Les défis de l’édition
Une aventure de plus de vingt ans démarre alors à la direction de la plus importante maison d’édition protestante de langue française, interrompue par une parenthèse de trois ans à la direction du Centre social protestant Vaud. À la tête de Labor et Fides, Gabriel de Montmollin est confronté aux crises et mutations du monde du livre, parmi lesquelles l’arrivée d’internet. Malgré les difficultés, il restructure l’entreprise, maintient son équilibre financier et contribue à des succès éditoriaux, comme les collections bibliques, les livres de Lytta Basset ou encore de Marion Muller-Colard.
Il quitte Labor et Fides en 2015 –après avoir édité quelque 800 ouvrages –pour ne pas publier «le livre de trop» et se lance comme consultant indépendant. Alors qu’il travaille sur un projet d’expositionau MIR, il est nommé directeur du musée. Parmi ses moments forts à la tête de cette institution, Gabrielde Montmollin cite l’exposition «Print!», qui célèbre les 500 ans de la Réforme en imprimant une bible protestante avec une réplique de la presse de Gutenberg. «Nous avons réussi à créer une communion incroyable avec le public», se souvient avec plaisir ce Genevois qui adore sa cité d’adoption.
Vers une nouvelle étape
En neuf ans, le directeur théologien aura monté onze expositions temporaires, autour de Rembrandt ou de l’art brut, notamment, et développé une programmation dynamique de 30 à 40 manifestations (dont des conférences) par an. À 66 ans, ce père de trois enfants adultes s’apprête à tourner la page, sans faire encore trop de projets. «Je prendrai le temps de lire et de faire du bénévolat. J’espère que mon successeur sera nommé avant Noël pour une entrée en fonction en juillet. Je serai présent pour l’accompagner dans ses premiers pas, puis je me retirerai complètement.» A l’aube d’une nouvelle vie, il exprime sa gratitude pour une «carrière riche en rencontres très diverses» (écrivains, éditeurs,lecteurs, artistes, architectes, professionnels de la muséographie, ouvriers du bâtiment, peintres, ébénistes). «J’ai eu la chance de pouvoir faire des choses très intéressantes en exerçant rapidement des responsabilités avec des entourages qui m’ont toujours fait confiance.»
Bio
1959 Naît à Neuchâtel.
1985 Achève ses études de théologie.
1985 Débute à La Vie protestante, hebdomadaire couvrant l’actualité politique, culturelle, théologique et ecclésiale.
1989-1992 Délégué pour le CICR au Moyen-Orient.
1991, 1993 et 1995 Voit naître ses trois enfants.
1992-2015 Dirige les éditions Labor et Fides.

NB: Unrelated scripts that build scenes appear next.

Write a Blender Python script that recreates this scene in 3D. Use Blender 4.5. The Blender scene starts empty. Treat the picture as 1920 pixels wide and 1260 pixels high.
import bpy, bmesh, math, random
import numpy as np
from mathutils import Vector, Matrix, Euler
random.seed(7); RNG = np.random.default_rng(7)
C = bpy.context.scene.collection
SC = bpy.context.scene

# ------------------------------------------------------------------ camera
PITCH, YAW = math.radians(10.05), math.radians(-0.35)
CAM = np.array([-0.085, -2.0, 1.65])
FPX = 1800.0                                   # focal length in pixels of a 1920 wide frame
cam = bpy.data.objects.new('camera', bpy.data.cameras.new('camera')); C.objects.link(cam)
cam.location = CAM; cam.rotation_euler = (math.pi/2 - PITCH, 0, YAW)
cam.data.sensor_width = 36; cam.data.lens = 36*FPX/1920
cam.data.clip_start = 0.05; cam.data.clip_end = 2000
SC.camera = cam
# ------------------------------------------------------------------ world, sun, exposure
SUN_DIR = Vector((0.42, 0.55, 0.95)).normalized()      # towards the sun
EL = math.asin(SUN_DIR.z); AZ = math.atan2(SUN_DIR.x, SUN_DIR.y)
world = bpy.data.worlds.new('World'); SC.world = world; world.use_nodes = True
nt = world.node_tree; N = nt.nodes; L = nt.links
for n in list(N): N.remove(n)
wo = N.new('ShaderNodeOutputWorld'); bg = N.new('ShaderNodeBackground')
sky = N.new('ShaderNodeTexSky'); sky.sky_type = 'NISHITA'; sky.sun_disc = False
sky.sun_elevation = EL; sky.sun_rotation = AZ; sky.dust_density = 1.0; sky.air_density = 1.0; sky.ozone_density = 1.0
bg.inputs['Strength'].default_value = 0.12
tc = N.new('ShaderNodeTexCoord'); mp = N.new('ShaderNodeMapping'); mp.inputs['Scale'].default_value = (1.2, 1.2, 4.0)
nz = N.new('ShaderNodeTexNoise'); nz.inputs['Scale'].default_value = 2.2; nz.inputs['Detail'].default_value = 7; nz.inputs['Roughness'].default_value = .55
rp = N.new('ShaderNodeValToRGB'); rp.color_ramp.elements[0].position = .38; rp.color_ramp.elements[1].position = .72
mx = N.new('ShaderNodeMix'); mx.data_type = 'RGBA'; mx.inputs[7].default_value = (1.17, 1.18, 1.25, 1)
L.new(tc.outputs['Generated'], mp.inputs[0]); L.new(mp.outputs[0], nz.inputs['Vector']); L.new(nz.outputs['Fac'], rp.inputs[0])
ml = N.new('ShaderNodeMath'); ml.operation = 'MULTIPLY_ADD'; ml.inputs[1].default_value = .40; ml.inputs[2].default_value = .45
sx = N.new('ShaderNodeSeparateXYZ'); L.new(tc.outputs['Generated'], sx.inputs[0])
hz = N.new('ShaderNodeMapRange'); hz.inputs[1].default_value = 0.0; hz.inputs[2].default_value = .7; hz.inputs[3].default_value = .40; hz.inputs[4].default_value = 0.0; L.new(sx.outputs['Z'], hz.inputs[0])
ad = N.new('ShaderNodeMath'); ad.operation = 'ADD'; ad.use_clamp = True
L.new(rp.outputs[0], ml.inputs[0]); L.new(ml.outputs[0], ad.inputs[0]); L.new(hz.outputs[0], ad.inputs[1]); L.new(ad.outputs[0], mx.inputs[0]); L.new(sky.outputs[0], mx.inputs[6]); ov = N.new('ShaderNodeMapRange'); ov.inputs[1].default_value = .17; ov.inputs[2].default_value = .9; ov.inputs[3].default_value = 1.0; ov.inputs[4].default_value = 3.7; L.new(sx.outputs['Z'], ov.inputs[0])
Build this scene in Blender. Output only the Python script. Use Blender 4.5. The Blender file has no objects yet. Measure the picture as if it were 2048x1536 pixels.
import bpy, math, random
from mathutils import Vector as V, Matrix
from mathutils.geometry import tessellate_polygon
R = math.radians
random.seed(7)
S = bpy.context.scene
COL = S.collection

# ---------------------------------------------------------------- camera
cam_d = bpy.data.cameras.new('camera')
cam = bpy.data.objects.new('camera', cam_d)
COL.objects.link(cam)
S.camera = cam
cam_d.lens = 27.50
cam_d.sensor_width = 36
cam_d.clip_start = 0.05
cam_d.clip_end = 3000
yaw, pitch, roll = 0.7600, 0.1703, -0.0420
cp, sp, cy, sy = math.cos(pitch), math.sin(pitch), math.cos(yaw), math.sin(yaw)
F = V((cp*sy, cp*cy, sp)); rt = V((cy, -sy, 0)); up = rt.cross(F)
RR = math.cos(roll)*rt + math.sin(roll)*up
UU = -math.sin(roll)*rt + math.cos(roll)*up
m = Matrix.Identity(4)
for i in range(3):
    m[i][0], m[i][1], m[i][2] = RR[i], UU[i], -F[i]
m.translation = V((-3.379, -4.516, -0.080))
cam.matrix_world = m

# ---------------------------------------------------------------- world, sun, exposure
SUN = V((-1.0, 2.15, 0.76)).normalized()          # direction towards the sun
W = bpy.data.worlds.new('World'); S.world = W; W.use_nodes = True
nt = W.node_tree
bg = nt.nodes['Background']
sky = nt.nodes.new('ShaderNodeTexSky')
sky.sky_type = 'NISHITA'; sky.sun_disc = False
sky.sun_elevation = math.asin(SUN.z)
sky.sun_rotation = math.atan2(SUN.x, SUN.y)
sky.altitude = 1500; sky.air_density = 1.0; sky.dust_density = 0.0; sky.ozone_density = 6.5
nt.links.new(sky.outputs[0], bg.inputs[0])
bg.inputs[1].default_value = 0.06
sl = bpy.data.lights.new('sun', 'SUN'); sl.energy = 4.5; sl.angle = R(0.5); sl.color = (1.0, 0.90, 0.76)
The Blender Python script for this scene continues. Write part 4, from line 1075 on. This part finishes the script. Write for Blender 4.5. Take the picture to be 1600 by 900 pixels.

2015-2016 Travaille comme consultant indépendant
Depuis 2017 Dirige le MIR.
Les bonnes surprises de la théologie
Sceptique, «dans le bon sens du terme», Gabriel de Montmollin a suivi des études de théologie avec une vision culturelle et non spirituelle. «Ce qui m’intéresse dans la foi, ce sont les questions et non les réponses.» S’il devait ne retenir qu’une chose, il relèverait à quel point la théologie peut créer des possibilités professionnelles. «Jamais je n’aurais pensé que cela m’amènerait dans des endroits si différents et si enrichissants.»